If you have a network, like 192.168.10.0/24, then that network will not receive the broadcast from the 192.168.0.0/24 subnet.
If the broadcast should be received at the devices on 192.168.10.0/24 subnet, then the broadcast address 192.168.10.255 should be used.
Broadcast addresses are as standard not routed, because there are a lot of broadcast traffic, which does nothing other than public information to other devices on the same network, so routing it would often mean a lot of unnecessary noise in the form of published information that are useless to other networks.
Your Windows machine might publish that it is on the network and that it might have a shared folder available or a printer connected that can be used over the network. This is an information you would probably want to keep on that specific subnet.
Remember that the 192.168.0.0/24 and 192.168.10.0/24 are just 2 subnets here.

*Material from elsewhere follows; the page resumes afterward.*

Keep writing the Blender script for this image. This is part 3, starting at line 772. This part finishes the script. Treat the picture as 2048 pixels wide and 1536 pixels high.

There will probably be at least one more and that is the subnet of your internet connection, which you also certainly do not want to publish your information about your Windows machine on.
You can make published information move from one subnet to another subnet, but that requires routing and this is where my router comment comes in, but it can be a big mess to handle broadcasts over different subnets and it requires a router with options for advanced routing.
Your idea of having HA on multiple subnets is not something HA is built for.
HA can not just run a single instance of each of the many discovery services and then connect those services to the different network, because most discovery services are autonomous in selecting a master accountant for the list of services and when that master accountant device gets shutdown, then another will be selected.
If HA gets selected, then the information from the different subnets would mixed together and you will have polluted lists from then on.
A router will run a separate instance of the discovery services for each subnet, but this is not something HA is built for and it is a complex error-prone undertaking to make it happen.
One error in these discovery services and you might have to shutdown all devices in the network to make sure that no master accountant holds a list with the error due to the autonomous nature of those services.
I would say as Tinkerer, use a bigger subnet instead.
A /24 subnet will give you 256 IP addresses and 254 are usable for hosts.
A /23 will double that to 512 IP addresses and 510 of these are usable for hosts.
Using 192.168.0.0/23 will give add 192.168.0.0/24 and 192.168.1.0/24 together in the same subnet and broadcast domain.
A /22 will double the /23 network and give you 1024 IP addresses and 1022 of these are usable for hosts.
Using 192.168.0.0/22 will give add 192.168.0.0/24, 192.168.1.0/24, 192.168.2.0/24 and 192.168.3.0/24 in the same subnet and broadcast domain.
The 2 IP addresses in each subnet that is not available to hosts are the first one, like 192.168.0.0 in a /22 network, which is the network IP address and the last one, like 192.168.3.255 in a /22, which is the aforementioned broadcast address. In a 192.168.0.0/22 subnet the IP addresses 192.168.1.0, 192.168.2.0, 192.168.3.0, 192.168.0.255, 192.168.1.255 and 192.168.2.255 will be available to hosts, because they are not used for network and broadcast IP addresses here. Only the first and the last one of the entire subnet is reserved for this.